Just in the introduction to the paper she cites (a forthcoming publication from Cambridge University Press), the author (Philip Harvey) tells you, in between the lines that, 'this is not economic theory, it is political theory dressed as economic theory'. And it is international political theory, not just national...(Claiming to link economic theory with the U.N Declaration of Human Rights...as opposed to the U.S. Bill of rights.)
One of the best parts is where they suggest government spending programs aimed at "paying you for raising your own children" and "capital intensive programs." I'll let you read the reasoning behind the "capital intensive projects." You'll either chuckle or drink a glass of bleach.

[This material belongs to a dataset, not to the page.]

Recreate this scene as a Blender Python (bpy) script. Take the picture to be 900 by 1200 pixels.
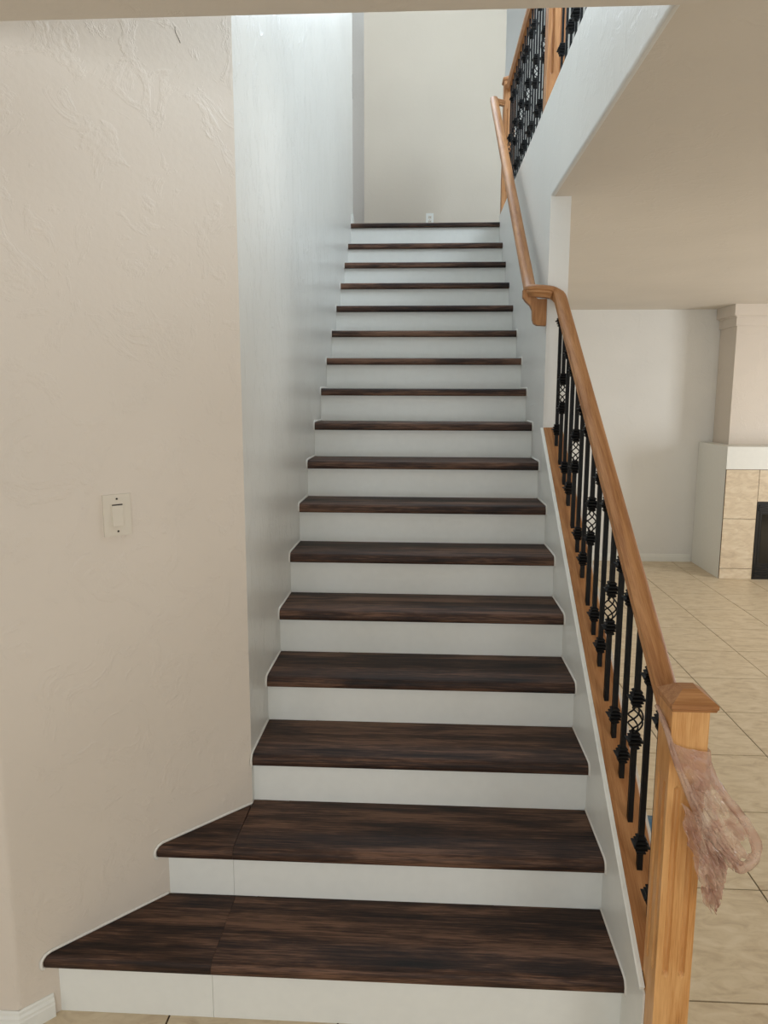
import bpy, bmesh, math, random
from mathutils import Vector, Matrix
random.seed(7)
for o in list(bpy.data.objects): bpy.data.objects.remove(o)
S = bpy.context.scene; C = S.collection

# ------------------------------------------------------------------ camera
CP = Vector((0.5949, -1.5096, 1.8476)); YAW, PIT, ROL = 0.0494, -0.1451, 0.0030
FPX, CX, CY = 813.2, 455.9, 583.0
cy, sy, cp, sp = math.cos(YAW), math.sin(YAW), math.cos(PIT), math.sin(PIT)
fw = Vector((-sy*cp, cy*cp, sp)); rt = Vector((cy, sy, 0)); up = rt.cross(fw)
cr, sr = math.cos(ROL), math.sin(ROL)
r2 = rt*cr + up*sr; u2 = up*cr - rt*sr
cam = bpy.data.cameras.new('camera'); co = bpy.data.objects.new('camera', cam); C.objects.link(co)
M = Matrix((( r2.x, u2.x, -fw.x, CP.x), (r2.y, u2.y, -fw.y, CP.y), (r2.z, u2.z, -fw.z, CP.z), (0, 0, 0, 1)))
co.matrix_world = M
cam.sensor_fit = 'HORIZONTAL'; cam.sensor_width = 36; cam.lens = FPX/900*36
cam.shift_x = -(CX-450)/900; cam.shift_y = (CY-600)/900
cam.clip_start = 0.02
S.camera = co

# ------------------------------------------------------------------ light
S.view_settings.view_transform = 'Standard'; S.view_settings.look = 'None'
S.view_settings.gamma = 1; S.view_settings.use_curve_mapping = False
S.view_settings.exposure = 0.14
w = bpy.data.worlds.new('world'); S.world = w; w.use_nodes = True
w.node_tree.nodes['Background'].inputs[0].default_value = (0.8, 0.86, 1, 1)
w.node_tree.nodes['Background'].inputs[1].default_value = 0.6
def area(name, loc, direction, sx, sy_, power, col):
    l = bpy.data.lights.new(name, 'AREA'); l.shape = 'RECTANGLE'; l.size = sx; l.size_y = sy_
    l.energy = power; l.color = col
    o = bpy.data.objects.new(name, l); C.objects.link(o); o.location = loc
    o.rotation_euler = Vector(direction).to_track_quat('-Z', 'Y').to_euler()
    return o
# daylight through the windows of the house (all outside the frame), plus an added west hall fill
area('daylight_stair_window', (0.68, 5.385, 5.90), (0, -1, 0), 0.85, 0.88, 34, (0.78, 0.89, 1.0))
area('daylight_front_window', (0.3, -4.35, 1.45), (0, 1, 0.02), 3.0, 1.9, 43, (0.84, 0.93, 1.0))
area('daylight_patio_door', (6.35, 3.3, 1.35), (-1, 0, 0), 1.3, 1.7, 76, (0.95, 0.98, 1.0))
area('daylight_side_window', (-2.85, -2.4, 1.5), (1, 0.1, 0), 1.6, 1.4, 16, (0.92, 0.97, 1.0))
area('daylight_hall_window', (2.74, 1.55, 5.0), (-1, 0, -0.06), 1.9, 1.5, 104, (0.74, 0.87, 1.0))
area('fill_west_hall', (-1.85, 5.2, 4.8), (1, 0, 0), 0.8, 1.2, 10, (0.98, 0.97, 0.95))  # added fill to brighten the wall strip past the left corner
area('daylight_living_front', (4.2, -4.35, 1.6), (0, 1, 0), 2.4, 1.8, 48, (0.92, 0.98, 1.0))

# ------------------------------------------------------------------ materials
def lin(c):
    return tuple([((v/255)/12.92 if v/255 <= 0.04045 else ((v/255+0.055)/1.055)**2.4) for v in c]) + (1,)
def newmat(name):
    m = bpy.data.materials.new(name); m.use_nodes = True
    nt = m.node_tree; return m, nt, nt.nodes['Principled BSDF']
def node(nt, t, **kw):
    n = nt.nodes.new(t)
    for k, v in kw.items(): setattr(n, k, v)
    return n
def ramp(nt, stops):
    n = nt.nodes.new('ShaderNodeValToRGB'); e = n.color_ramp.elements
    while len(e) < len(stops): e.new(0.5)
    for i, (p, c) in enumerate(stops): e[i].position = p; e[i].color = c
    return n
def plain(name, c, rough=0.5, metal=0.0, bump=0.0, bscale=40, spec=0.5):
    m, nt, b = newmat(name)
    b.inputs['Base Color'].default_value = lin(c); b.inputs['Roughness'].default_value = rough
    b.inputs['Metallic'].default_value = metal; b.inputs['Specular IOR Level'].default_value = spec
    tc = node(nt, 'ShaderNodeTexCoord'); n = node(nt, 'ShaderNodeTexNoise'); n.inputs['Scale'].default_value = bscale
    n.inputs['Detail'].default_value = 4
    nt.links.new(tc.outputs['Object'], n.inputs['Vector'])
    r = ramp(nt, [(0.3, lin([v*0.988 for v in c])), (0.7, lin(c))]); nt.links.new(n.outputs['Fac'], r.inputs[0])
    nt.links.new(r.outputs[0], b.inputs['Base Color'])
    if bump:
        bp = node(nt, 'ShaderNodeBump'); bp.inputs['Strength'].default_value = bump; bp.inputs['Distance'].default_value = 0.002
        nt.links.new(n.outputs['Fac'], bp.inputs['Height']); nt.links.new(bp.outputs[0], b.inputs['Normal'])
    return m
def wallpaint(name, c, rough, texture, stretch=(1, 1, 1)):
    # painted drywall with a hand-trowelled / knock-down relief
    m, nt, b = newmat(name)
    b.inputs['Roughness'].default_value = rough
    tc = node(nt, 'ShaderNodeTexCoord'); mp = node(nt, 'ShaderNodeMapping'); mp.inputs['Scale'].default_value = stretch
    nt.links.new(tc.outputs['Object'], mp.inputs['Vector'])
    n1 = node(nt, 'ShaderNodeTexNoise'); n1.inputs['Scale'].default_value = 7; n1.inputs['Detail'].default_value = 6; n1.inputs['Roughness'].default_value = 0.65
    n1.inputs['Distortion'].default_value = 1.2
    n2 = node(nt, 'ShaderNodeTexNoise'); n2.inputs['Scale'].default_value = 55; n2.inputs['Detail'].default_value = 3
    for n in (n1, n2): nt.links.new(mp.outputs[0], n.inputs['Vector'])
    r1 = ramp(nt, [(0.52, (0, 0, 0, 1)), (0.60, (1, 1, 1, 1))]); nt.links.new(n1.outputs['Fac'], r1.inputs[0])
    mx = node(nt, 'ShaderNodeMath', operation='MULTIPLY'); nt.links.new(r1.outputs[0], mx.inputs[0]); nt.links.new(n2.outputs['Fac'], mx.inputs[1])
    ad = node(nt, 'ShaderNodeMath', operation='MULTIPLY_ADD'); nt.links.new(n2.outputs['Fac'], ad.inputs[0]); ad.inputs[1].default_value = 0.35
    nt.links.new(mx.outputs[0], ad.inputs[2])
    bp = node(nt, 'ShaderNodeBump'); bp.inputs['Strength'].default_value = texture; bp.inputs['Distance'].default_value = 0.004
    nt.links.new(ad.outputs[0], bp.inputs['Height']); nt.links.new(bp.outputs[0], b.inputs['Normal'])
    n3 = node(nt, 'ShaderNodeTexNoise'); n3.inputs['Scale'].default_value = 1.5
    nt.links.new(tc.outputs['Object'], n3.inputs['Vector'])
    r = ramp(nt, [(0.3, lin([v*0.975 for v in c])), (0.7, lin(c))]); nt.links.new(n3.outputs['Fac'], r.inputs[0])
    nt.links.new(r.outputs[0], b.inputs['Base Color'])
    return m
def wood(name, stops, rough, along=1.6, across=30, rnd=True, bump=0.15, spec=0.5, rows=False):
    # grain follows the per-vertex attribute 'grain' = (length, across, across)
    m, nt, b = newmat(name)
    at = node(nt, 'ShaderNodeAttribute', attribute_name='grain')
    oi = node(nt, 'ShaderNodeObjectInfo')
    mu = node(nt, 'ShaderNodeMath', operation='MULTIPLY'); nt.links.new(oi.outputs['Random'], mu.inputs[0]); mu.inputs[1].default_value = 37.0 if rnd else 0
    cb = node(nt, 'ShaderNodeCombineXYZ'); nt.links.new(mu.outputs[0], cb.inputs[0]); nt.links.new(mu.outputs[0], cb.inputs[1])
    va = node(nt, 'ShaderNodeVectorMath', operation='ADD'); nt.links.new(at.outputs['Vector'], va.inputs[0]); nt.links.new(cb.outputs[0], va.inputs[1])
    def nz(sx, sx2, det, dist=0.0):
        mp = node(nt, 'ShaderNodeMapping'); mp.inputs['Scale'].default_value = (sx, sx2, sx2)
        nt.links.new(va.outputs[0], mp.inputs['Vector'])
        n = node(nt, 'ShaderNodeTexNoise'); n.inputs['Scale'].default_value = 1; n.inputs['Detail'].default_value = det
        n.inputs['Roughness'].default_value = 0.6; n.inputs['Distortion'].default_value = dist
        nt.links.new(mp.outputs[0], n.inputs['Vector']); return n
    a = nz(along, across*0.45, 5, 0.5 if rows else 1.0); f = nz(along*6, across*9, 3)
    mixn = node(nt, 'ShaderNodeMath', operation='MULTIPLY_ADD'); nt.links.new(f.outputs['Fac'], mixn.inputs[0]); mixn.inputs[1].default_value = 0.45
    sc = node(nt, 'ShaderNodeMath', operation='MULTIPLY'); nt.links.new(a.outputs['Fac'], sc.inputs[0]); sc.inputs[1].default_value = 0.75
    nt.links.new(sc.outputs[0], mixn.inputs[2])
    if rows:
        c_ = nz(0.55, 11, 2); f2 = nz(4, across*3.2, 3)
        m2 = node(nt, 'ShaderNodeMath', operation='MULTIPLY_ADD'); nt.links.new(c_.outputs['Fac'], m2.inputs[0]); m2.inputs[1].default_value = 0.55; nt.links.new(mixn.outputs[0], m2.inputs[2])
        m3 = node(nt, 'ShaderNodeMath', operation='MULTIPLY_ADD'); nt.links.new(f2.outputs['Fac'], m3.inputs[0]); m3.inputs[1].default_value = 0.45; nt.links.new(m2.outputs[0], m3.inputs[2])
        mixn = node(nt, 'ShaderNodeMath', operation='SUBTRACT'); nt.links.new(m3.outputs[0], mixn.inputs[0]); mixn.inputs[1].default_value = 0.505
    r = ramp(nt, stops); nt.links.new(mixn.outputs[0], r.inputs[0])
    nt.links.new(r.outputs[0], b.inputs['Base Color'])
    b.inputs['Roughness'].default_value = rough; b.inputs['Specular IOR Level'].default_value = spec
    bp = node(nt, 'ShaderNodeBump'); bp.inputs['Strength'].default_value = bump; bp.inputs['Distance'].default_value = 0.001
    nt.links.new(f.outputs['Fac'], bp.inputs['Height']); nt.links.new(bp.outputs[0], b.inputs['Normal'])
    return m
def tilemat(name, c1, c2, c3):
    m, nt, b = newmat(name)
    ge = node(nt, 'ShaderNodeNewGeometry'); oi = node(nt, 'ShaderNodeObjectInfo')
    mp = node(nt, 'ShaderNodeMapping'); mp.inputs['Scale'].default_value = (9, 22, 22)
    nt.links.new(ge.outputs['Position'], mp.inputs['Vector'])
    va = node(nt, 'ShaderNodeVectorMath', operation='ADD'); nt.links.new(mp.outputs[0], va.inputs[0])
    mu = node(nt, 'ShaderNodeMath', operation='MULTIPLY'); nt.links.new(oi.outputs['Random'], mu.inputs[0]); mu.inputs[1].default_value = 50
    cb = node(nt, 'ShaderNodeCombineXYZ'); nt.links.new(mu.outputs[0], cb.inputs[2]); nt.links.new(cb.outputs[0], va.inputs[1])
    n = node(nt, 'ShaderNodeTexNoise'); n.inputs['Scale'].default_value = 1; n.inputs['Detail'].default_value = 7; n.inputs['Roughness'].default_value = 0.62; n.inputs['Distortion'].default_value = 0.8
    nt.links.new(va.outputs[0], n.inputs['Vector'])
    r = ramp(nt, [(0.28, lin(c1)), (0.5, lin(c2)), (0.72, lin(c3))]); nt.links.new(n.outputs['Fac'], r.inputs[0])
    nt.links.new(r.outputs[0], b.inputs['Base Color']); b.inputs['Roughness'].default_value = 0.42
    bp = node(nt, 'ShaderNodeBump'); bp.inputs['Strength'].default_value = 0.12; bp.inputs['Distance'].default_value = 0.002
    nt.links.new(n.outputs['Fac'], bp.inputs['Height']); nt.links.new(bp.outputs[0], b.inputs['Normal'])
    return m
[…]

I remember reading parts of that paper a while ago. The first part is standard New Deal worship, the kind of thinking that's prevalent right now and that's killing any possibility of a recovery. It's unbelievable people holding prestigious titles from prestigious universities, people who by all accounts should be the best and brightest, still hold such views in face of utter failure. As we were taught in General Chemistry laboratory, if it doesn't work it doesn't work. Try something different.
I had to read the second part twice because I saw no mention of how to finance a program whose cost, according to the author, would be over 660 billions, "excluding hourly wage". However, this being a very Keynesian-oriented paper I take it would be financed through a combination of public debt and inflation. Again this begs the question: if didn't work in the past four-five years, why would it work right now?